In order to obtain more advantage from this discount, retailer/buyer could negotiate:
a. End-of-month (EOM) dating: allows the retailer to take a cash discount and the full payment period to begin on the first day of the following month instead of the invoice date.
b. Middle-of-month (MOM) dating is similar to EOM except the middle of the month is used as the starting date.
c. Receipt of goods (ROG) dating allows the starting date to be the date retailer received the goods
d. Extra dating (Ex) merely allows the retailer extra or free days before the period of payment begin.

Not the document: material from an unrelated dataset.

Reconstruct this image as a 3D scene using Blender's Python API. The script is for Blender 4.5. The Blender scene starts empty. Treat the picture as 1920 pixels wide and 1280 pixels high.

e. Anticipation is something that is not widely use nowadays. Anticipation allows a retailer to pay the invoice in advance of the expiration of the cash discount periods and earn an extra discount.

8. Delivery Terms
Another factor in negotiation. This is because it determines the title to the merchandise passes to the retailer, who pays the freight and who is obligated to file damage claims. Three most common shipping terms are:
a. Free on board (FOB) factory : the buyer assumes title at the factory and pays all transportation costs from the vendor’s factory
b. Free on board (FOB) shipping point : the vendor pays the transportation to a local shipping point, but the buyer assumes title at this point and pays all further transportation costs.
c. Free on board (FOB) destination: The vendor pays all transportation costs and the buyer takes title upon delivery.